History

In the late 1980’s the Foundation’s founder James Baird was visiting Toronto where he saw a painting by Nancy Kembry entitled Still Life: Fragmentation.

He was so haunted by that painting that he reached out to invite the artist to visit Newfoundland. Nancy arrived the following year with Marlowe, Milkweed and Ken (dog, cat and husband) to the original building which was in a failed restaurant building on the Main Road in Pouch Cove.

The Kembry’s enthusiasm for the craggy coast of Pouch Cove and the admittedly rough facilities on offer caused Nancy to write about the place in a New York independent artists newsletter which prompted many requests to use the place.

“ I was not even aware of artist residency programs when I invited the first painters to visit and the program slowly evolved and grew as I figured out what worked for participants.”

“ Initially there were application forms, sleeves of slides, letters of recommendation, proposals, and SASE.”
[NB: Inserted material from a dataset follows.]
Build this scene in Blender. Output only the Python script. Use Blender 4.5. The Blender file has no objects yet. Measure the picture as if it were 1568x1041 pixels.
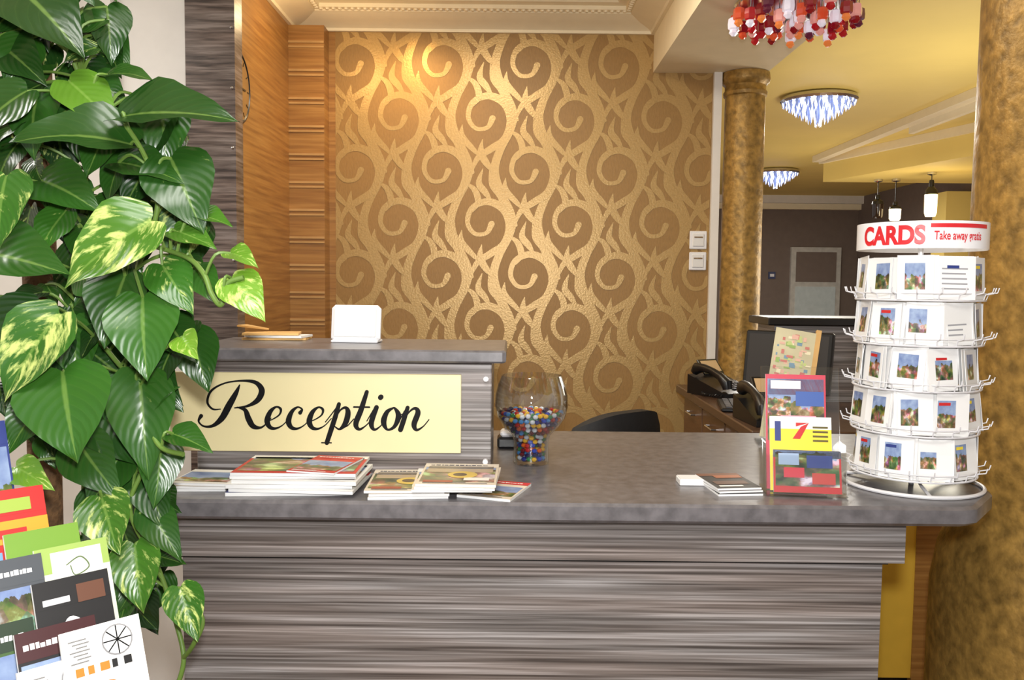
import bpy, math, random
from mathutils import Vector, Matrix, noise as mn
random.seed(7)
scene = bpy.context.scene
try:
    scene.view_settings.view_transform = 'Standard'
except Exception: pass

# ------------------------------------------------------------------ helpers
def C(r, g, b):
    f = lambda c: (c/255/12.92) if c/255 <= .04045 else ((c/255+.055)/1.055)**2.4
    return (f(r), f(g), f(b), 1)

def newmat(name):
    m = bpy.data.materials.new(name); m.use_nodes = True
    nt = m.node_tree; p = nt.nodes['Principled BSDF']
    return m, nt, p

def N(nt, t, **kw):
    n = nt.nodes.new(t)
    for k, v in kw.items(): setattr(n, k, v)
    return n

def ramp(nt, stops):
    r = N(nt, 'ShaderNodeValToRGB')
    e = r.color_ramp.elements
    while len(e) > 1: e.remove(e[-1])
    e[0].position = stops[0][0]; e[0].color = stops[0][1]
    for p, c in stops[1:]:
        x = e.new(p); x.color = c
    return r

def dk(c, k): return (c[0]*k, c[1]*k, c[2]*k, 1)

def M(name, col, rough=.5, metal=0, emis=None, es=0, ns=12, amt=.12, stretch=(1, 1, 1), coat=0, bump=0, spec=.5):
    m, nt, p = newmat(name)
    g = N(nt, 'ShaderNodeNewGeometry'); mp = N(nt, 'ShaderNodeMapping'); mp.inputs['Scale'].default_value = stretch
    no = N(nt, 'ShaderNodeTexNoise'); no.inputs['Scale'].default_value = ns; no.inputs['Detail'].default_value = 4
    nt.links.new(g.outputs['Position'], mp.inputs[0]); nt.links.new(mp.outputs[0], no.inputs['Vector'])
    r = ramp(nt, [(.3, dk(col, 1-amt)), (.7, dk(col, 1+amt))])
    nt.links.new(no.outputs[0], r.inputs[0]); nt.links.new(r.outputs[0], p.inputs['Base Color'])
    p.inputs['Roughness'].default_value = rough; p.inputs['Metallic'].default_value = metal
    p.inputs['Specular IOR Level'].default_value = spec
    if coat: p.inputs['Coat Weight'].default_value = coat; p.inputs['Coat Roughness'].default_value = .1
    if emis: p.inputs['Emission Color'].default_value = emis; p.inputs['Emission Strength'].default_value = es
    if bump:
        b = N(nt, 'ShaderNodeBump'); b.inputs['Strength'].default_value = bump; b.inputs['Distance'].default_value = .01
        nt.links.new(no.outputs[0], b.inputs['Height']); nt.links.new(b.outputs[0], p.inputs['Normal'])
    return m

def thin_glass(name, tint, refl=.12, rough=.02):
    m, nt, p = newmat(name); nt.nodes.remove(p)
    out = [n for n in nt.nodes if n.type == 'OUTPUT_MATERIAL'][0]
    tr = N(nt, 'ShaderNodeBsdfTransparent'); tr.inputs[0].default_value = tint
    gl = N(nt, 'ShaderNodeBsdfGlossy'); gl.inputs['Roughness'].default_value = rough
    lw = N(nt, 'ShaderNodeLayerWeight'); lw.inputs[0].default_value = .35
    ma = N(nt, 'ShaderNodeMath', operation='MULTIPLY_ADD'); ma.inputs[1].default_value = .6; ma.inputs[2].default_value = refl*.4
    mx = N(nt, 'ShaderNodeMixShader')
    nt.links.new(lw.outputs['Facing'], ma.inputs[0]); nt.links.new(ma.outputs[0], mx.inputs[0])
    nt.links.new(tr.outputs[0], mx.inputs[1]); nt.links.new(gl.outputs[0], mx.inputs[2]); nt.links.new(mx.outputs[0], out.inputs[0])
    return m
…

“ Then there was an application fee and a small occupancy cost but it all involved too much paperwork and the inevitability the rejection of three artists for every one that could be hosted.” That was even true when the program moved from one studio to two, then to four and from the summer months to year round operation.

“ Over time the process that evolved was an invitation-

only system that changed the dynamic. Removing the application process, eliminating rejection and disappointment and replacing it with surprise and delight at being selected.”

There is no out-of-pocket cost to the artist for participation in the program.

The Foundation’s only request is for the donation of a mutually acceptable work of art from the artist.